____ Source data

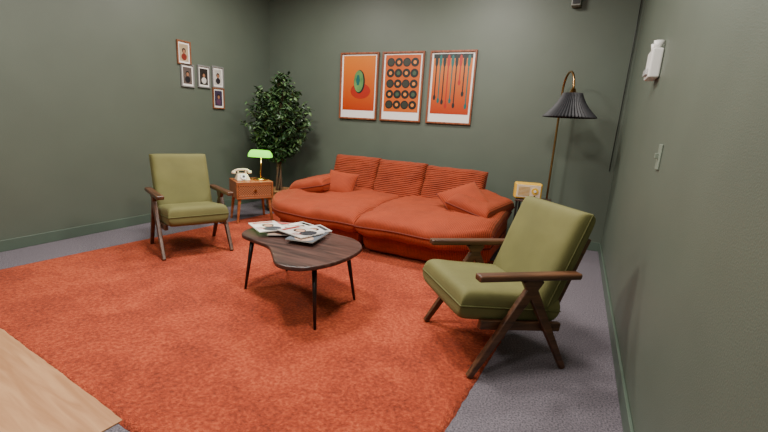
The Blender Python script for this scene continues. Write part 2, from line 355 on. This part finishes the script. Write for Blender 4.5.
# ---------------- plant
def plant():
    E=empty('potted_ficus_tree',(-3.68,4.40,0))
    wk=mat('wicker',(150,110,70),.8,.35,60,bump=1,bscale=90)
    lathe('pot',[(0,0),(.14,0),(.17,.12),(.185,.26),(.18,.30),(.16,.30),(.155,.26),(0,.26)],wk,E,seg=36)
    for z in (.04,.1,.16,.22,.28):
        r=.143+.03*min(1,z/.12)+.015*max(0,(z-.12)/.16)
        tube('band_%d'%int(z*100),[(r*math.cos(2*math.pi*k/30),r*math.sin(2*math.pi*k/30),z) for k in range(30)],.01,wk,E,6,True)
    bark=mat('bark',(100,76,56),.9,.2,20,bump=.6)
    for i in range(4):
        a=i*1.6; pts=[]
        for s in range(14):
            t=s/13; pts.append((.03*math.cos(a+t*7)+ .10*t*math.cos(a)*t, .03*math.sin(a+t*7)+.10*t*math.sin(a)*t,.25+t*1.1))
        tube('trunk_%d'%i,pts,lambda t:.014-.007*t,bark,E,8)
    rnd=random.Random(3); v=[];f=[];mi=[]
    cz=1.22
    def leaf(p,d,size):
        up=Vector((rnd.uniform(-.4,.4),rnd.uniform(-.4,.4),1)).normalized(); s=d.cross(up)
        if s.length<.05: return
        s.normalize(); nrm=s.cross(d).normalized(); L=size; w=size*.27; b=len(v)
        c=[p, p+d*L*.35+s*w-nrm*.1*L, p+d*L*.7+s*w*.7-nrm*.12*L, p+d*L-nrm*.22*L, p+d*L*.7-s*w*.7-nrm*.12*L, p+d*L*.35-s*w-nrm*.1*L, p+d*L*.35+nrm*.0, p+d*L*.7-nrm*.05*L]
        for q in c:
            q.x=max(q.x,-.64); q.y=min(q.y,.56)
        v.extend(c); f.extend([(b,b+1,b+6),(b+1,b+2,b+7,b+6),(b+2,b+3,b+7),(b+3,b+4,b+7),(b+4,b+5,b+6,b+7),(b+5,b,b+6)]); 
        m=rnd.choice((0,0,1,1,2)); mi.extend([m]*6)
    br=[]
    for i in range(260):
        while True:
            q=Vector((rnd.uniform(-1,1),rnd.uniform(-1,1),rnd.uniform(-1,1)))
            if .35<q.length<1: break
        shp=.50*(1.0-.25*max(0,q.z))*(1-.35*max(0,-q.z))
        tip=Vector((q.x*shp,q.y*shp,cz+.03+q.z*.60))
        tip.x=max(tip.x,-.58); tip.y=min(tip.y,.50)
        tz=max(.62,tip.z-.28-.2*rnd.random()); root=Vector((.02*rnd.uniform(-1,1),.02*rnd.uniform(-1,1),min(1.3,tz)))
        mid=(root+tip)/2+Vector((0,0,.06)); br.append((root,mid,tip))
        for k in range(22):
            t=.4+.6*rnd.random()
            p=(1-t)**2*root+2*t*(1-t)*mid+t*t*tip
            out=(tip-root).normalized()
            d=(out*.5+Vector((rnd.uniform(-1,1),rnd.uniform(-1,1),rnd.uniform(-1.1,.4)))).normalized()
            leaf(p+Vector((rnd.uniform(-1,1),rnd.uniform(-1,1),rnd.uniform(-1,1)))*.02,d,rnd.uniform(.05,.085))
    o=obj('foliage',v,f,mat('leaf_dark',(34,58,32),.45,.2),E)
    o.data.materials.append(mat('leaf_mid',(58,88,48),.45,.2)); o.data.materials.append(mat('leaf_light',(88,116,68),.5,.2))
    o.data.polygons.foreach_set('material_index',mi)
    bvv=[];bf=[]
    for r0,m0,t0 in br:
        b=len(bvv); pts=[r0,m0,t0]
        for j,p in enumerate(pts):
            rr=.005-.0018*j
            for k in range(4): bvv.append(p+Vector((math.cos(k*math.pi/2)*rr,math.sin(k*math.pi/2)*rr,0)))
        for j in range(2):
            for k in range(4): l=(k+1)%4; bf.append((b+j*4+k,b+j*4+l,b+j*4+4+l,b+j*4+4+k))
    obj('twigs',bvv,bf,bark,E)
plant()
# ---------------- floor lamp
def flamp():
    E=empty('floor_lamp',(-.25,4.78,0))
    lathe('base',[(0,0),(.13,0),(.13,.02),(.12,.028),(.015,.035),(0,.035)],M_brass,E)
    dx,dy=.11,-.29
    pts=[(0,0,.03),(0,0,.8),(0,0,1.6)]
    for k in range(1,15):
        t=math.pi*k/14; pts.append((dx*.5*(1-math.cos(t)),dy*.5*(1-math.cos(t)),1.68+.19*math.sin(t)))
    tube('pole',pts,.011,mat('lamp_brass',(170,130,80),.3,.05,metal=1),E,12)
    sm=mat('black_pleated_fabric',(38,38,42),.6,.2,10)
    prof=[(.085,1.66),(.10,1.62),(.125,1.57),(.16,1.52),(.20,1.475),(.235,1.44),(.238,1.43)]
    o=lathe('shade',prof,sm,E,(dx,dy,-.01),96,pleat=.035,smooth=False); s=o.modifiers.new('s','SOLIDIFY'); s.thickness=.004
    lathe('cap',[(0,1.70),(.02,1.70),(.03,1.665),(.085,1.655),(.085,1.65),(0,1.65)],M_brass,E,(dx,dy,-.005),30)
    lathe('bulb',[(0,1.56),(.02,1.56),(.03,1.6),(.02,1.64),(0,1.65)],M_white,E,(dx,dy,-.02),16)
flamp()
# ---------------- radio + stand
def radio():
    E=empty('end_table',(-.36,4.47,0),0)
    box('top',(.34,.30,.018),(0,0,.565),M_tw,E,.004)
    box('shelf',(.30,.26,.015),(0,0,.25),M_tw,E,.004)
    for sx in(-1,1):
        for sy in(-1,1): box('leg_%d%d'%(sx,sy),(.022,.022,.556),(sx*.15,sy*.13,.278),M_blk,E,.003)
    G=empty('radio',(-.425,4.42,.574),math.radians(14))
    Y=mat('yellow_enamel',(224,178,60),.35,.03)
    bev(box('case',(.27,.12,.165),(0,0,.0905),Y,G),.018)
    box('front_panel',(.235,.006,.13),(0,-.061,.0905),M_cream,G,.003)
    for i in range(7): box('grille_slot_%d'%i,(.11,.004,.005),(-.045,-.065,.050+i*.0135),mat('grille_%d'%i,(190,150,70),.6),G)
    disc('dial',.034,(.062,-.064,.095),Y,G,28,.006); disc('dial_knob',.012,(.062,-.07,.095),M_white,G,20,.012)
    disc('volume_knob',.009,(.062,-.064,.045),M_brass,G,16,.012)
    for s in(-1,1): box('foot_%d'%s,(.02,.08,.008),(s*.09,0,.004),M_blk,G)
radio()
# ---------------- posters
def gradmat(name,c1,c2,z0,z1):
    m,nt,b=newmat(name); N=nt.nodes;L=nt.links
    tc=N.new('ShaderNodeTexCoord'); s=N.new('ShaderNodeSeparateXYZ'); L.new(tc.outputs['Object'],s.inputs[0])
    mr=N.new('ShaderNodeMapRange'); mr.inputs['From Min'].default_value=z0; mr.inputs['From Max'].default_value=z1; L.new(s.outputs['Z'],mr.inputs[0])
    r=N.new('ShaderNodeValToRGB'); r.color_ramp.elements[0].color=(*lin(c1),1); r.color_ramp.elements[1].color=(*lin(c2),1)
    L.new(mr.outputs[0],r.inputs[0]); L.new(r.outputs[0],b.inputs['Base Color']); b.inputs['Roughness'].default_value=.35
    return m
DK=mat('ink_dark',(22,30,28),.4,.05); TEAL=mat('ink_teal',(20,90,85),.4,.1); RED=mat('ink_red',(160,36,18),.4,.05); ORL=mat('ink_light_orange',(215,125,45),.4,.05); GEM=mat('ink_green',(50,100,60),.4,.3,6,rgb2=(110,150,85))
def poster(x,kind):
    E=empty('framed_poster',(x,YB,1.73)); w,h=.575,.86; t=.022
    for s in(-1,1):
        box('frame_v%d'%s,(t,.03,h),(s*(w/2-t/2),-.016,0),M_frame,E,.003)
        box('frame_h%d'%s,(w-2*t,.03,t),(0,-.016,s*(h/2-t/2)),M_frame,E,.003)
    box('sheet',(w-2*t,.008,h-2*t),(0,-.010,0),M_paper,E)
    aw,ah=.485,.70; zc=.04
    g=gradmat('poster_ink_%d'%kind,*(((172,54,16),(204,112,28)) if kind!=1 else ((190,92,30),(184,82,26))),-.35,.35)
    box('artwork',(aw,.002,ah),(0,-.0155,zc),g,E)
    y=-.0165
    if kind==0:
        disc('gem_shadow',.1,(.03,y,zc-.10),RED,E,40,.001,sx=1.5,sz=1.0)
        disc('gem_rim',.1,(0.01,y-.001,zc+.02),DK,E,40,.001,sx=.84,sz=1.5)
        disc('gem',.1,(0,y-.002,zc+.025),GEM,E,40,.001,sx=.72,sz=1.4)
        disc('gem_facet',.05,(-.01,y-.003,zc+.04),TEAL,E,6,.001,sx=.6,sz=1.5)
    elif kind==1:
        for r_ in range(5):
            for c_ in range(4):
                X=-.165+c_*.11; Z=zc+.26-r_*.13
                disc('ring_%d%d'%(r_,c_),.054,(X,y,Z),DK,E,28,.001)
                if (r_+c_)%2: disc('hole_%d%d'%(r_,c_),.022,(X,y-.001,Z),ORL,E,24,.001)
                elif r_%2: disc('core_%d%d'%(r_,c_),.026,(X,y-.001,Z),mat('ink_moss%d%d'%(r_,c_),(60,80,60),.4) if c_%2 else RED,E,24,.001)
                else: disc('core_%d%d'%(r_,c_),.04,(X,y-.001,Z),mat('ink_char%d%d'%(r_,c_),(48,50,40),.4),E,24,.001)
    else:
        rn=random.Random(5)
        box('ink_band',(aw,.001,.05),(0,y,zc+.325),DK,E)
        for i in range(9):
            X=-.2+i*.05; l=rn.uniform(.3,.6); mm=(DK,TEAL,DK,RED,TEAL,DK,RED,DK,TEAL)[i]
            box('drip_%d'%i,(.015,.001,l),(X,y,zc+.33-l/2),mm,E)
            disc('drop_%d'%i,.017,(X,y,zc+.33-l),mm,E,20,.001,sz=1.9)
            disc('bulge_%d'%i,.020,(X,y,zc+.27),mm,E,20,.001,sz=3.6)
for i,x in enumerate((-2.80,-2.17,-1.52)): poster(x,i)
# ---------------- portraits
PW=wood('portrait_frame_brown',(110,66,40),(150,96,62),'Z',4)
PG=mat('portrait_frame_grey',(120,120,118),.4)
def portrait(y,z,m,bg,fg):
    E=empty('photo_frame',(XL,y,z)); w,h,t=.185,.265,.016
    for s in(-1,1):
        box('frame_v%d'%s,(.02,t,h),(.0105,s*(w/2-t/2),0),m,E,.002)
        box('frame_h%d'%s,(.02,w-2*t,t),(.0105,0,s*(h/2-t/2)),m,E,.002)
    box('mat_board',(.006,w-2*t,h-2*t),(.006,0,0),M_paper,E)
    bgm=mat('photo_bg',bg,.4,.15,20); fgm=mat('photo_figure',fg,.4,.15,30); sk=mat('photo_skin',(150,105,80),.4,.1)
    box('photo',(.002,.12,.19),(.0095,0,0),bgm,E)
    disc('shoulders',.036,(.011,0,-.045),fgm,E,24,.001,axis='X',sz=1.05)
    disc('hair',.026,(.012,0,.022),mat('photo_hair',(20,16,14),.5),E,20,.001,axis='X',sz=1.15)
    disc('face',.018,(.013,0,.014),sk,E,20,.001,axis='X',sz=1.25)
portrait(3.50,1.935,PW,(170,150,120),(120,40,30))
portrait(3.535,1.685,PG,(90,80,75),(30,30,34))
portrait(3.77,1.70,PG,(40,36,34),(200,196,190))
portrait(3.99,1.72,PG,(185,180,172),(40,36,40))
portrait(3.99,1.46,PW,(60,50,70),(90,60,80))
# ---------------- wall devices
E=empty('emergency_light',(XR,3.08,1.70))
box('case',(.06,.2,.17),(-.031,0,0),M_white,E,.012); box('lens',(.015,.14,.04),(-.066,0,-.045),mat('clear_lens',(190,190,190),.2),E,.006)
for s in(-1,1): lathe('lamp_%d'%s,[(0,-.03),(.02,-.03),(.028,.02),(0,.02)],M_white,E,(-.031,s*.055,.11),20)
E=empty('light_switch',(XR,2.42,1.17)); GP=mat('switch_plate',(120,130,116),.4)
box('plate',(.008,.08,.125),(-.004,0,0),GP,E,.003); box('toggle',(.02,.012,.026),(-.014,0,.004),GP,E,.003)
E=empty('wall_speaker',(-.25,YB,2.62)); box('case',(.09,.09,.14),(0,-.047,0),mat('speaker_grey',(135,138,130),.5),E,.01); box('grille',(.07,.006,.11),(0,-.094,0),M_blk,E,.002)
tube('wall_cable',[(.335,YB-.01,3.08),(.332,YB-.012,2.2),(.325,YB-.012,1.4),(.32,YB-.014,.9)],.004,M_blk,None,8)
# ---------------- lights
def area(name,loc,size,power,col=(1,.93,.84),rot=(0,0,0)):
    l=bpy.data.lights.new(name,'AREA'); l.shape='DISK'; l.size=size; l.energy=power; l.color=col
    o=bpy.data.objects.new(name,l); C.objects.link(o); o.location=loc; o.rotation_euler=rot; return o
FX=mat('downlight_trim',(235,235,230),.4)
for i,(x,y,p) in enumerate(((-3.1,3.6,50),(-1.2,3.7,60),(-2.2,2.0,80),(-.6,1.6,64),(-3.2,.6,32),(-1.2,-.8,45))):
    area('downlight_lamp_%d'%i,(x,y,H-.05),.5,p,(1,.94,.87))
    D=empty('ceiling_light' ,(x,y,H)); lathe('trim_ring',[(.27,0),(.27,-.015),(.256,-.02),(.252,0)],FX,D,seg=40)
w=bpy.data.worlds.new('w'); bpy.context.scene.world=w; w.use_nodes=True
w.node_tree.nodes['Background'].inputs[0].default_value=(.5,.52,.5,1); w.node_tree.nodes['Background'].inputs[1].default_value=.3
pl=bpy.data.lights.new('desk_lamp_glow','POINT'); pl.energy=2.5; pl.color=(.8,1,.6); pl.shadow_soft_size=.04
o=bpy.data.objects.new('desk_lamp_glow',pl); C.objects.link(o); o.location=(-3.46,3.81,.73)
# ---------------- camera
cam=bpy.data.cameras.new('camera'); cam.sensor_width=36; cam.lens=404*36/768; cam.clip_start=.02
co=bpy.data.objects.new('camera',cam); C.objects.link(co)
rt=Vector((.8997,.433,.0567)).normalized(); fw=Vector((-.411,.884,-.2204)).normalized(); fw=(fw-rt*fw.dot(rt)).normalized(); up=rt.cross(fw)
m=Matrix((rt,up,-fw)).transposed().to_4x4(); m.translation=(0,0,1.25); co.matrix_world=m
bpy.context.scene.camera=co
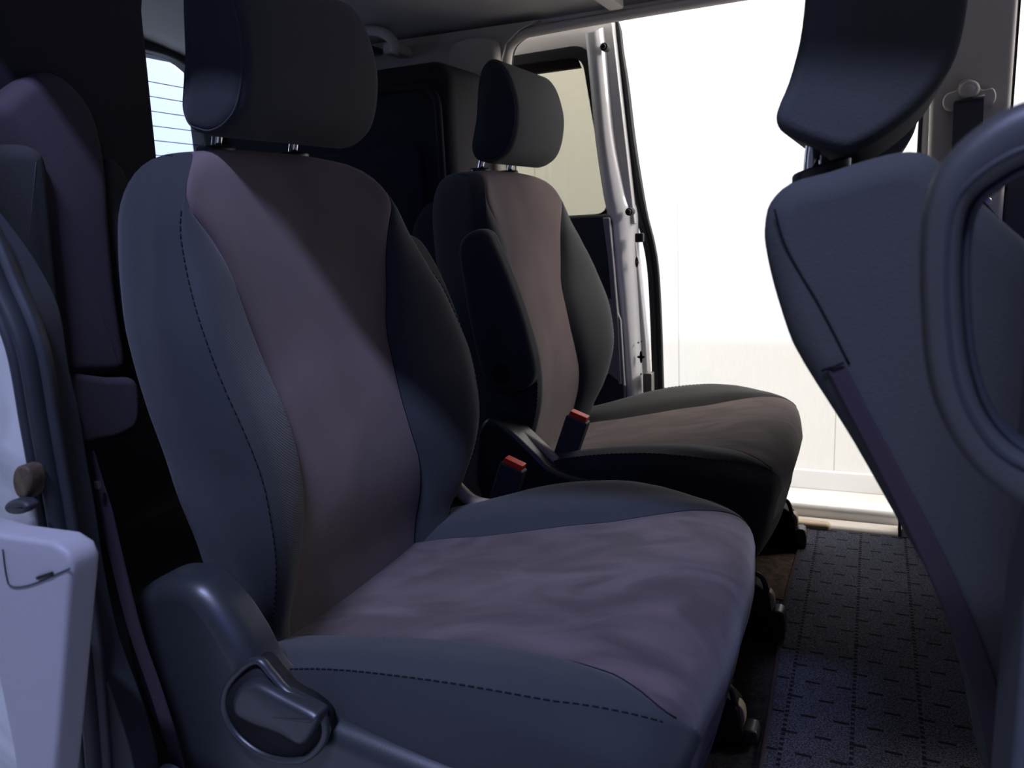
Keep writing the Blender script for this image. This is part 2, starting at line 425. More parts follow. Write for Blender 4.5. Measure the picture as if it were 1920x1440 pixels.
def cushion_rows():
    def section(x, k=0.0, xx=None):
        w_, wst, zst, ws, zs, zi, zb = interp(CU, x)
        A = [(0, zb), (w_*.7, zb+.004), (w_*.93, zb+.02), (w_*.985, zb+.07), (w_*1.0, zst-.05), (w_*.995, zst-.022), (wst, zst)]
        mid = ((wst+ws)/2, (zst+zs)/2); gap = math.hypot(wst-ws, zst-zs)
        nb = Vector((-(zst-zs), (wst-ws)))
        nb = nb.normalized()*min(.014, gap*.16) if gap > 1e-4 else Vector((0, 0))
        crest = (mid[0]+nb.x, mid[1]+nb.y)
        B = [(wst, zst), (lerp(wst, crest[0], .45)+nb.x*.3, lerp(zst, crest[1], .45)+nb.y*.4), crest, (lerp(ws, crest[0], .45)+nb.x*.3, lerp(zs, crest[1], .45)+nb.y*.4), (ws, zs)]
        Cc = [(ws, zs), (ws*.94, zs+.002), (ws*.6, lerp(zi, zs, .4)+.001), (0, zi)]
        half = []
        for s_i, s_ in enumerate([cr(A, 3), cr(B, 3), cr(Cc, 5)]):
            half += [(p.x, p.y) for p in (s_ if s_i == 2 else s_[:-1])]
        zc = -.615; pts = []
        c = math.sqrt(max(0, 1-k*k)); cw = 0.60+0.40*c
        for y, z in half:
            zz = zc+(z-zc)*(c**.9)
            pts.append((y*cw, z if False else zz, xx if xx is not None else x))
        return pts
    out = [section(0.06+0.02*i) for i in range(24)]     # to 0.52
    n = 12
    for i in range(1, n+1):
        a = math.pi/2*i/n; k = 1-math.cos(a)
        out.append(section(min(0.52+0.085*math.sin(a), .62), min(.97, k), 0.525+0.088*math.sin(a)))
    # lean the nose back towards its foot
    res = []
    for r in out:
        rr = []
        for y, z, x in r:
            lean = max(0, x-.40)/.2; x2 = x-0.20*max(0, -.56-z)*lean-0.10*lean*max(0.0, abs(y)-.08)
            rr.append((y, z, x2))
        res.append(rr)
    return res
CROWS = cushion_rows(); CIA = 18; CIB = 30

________

→ **Problem requirements**:
Copy all lines in the listing above where the string "Blender" appears.

→ **Exercise solution**:
The Blender Python script for this scene continues. Write part 2, from line 355 on. This part finishes the script. Write for Blender 4.5.
Keep writing the Blender script for this image. This is part 2, starting at line 425. More parts follow. Write for Blender 4.5. Measure the picture as if it were 1920x1440 pixels.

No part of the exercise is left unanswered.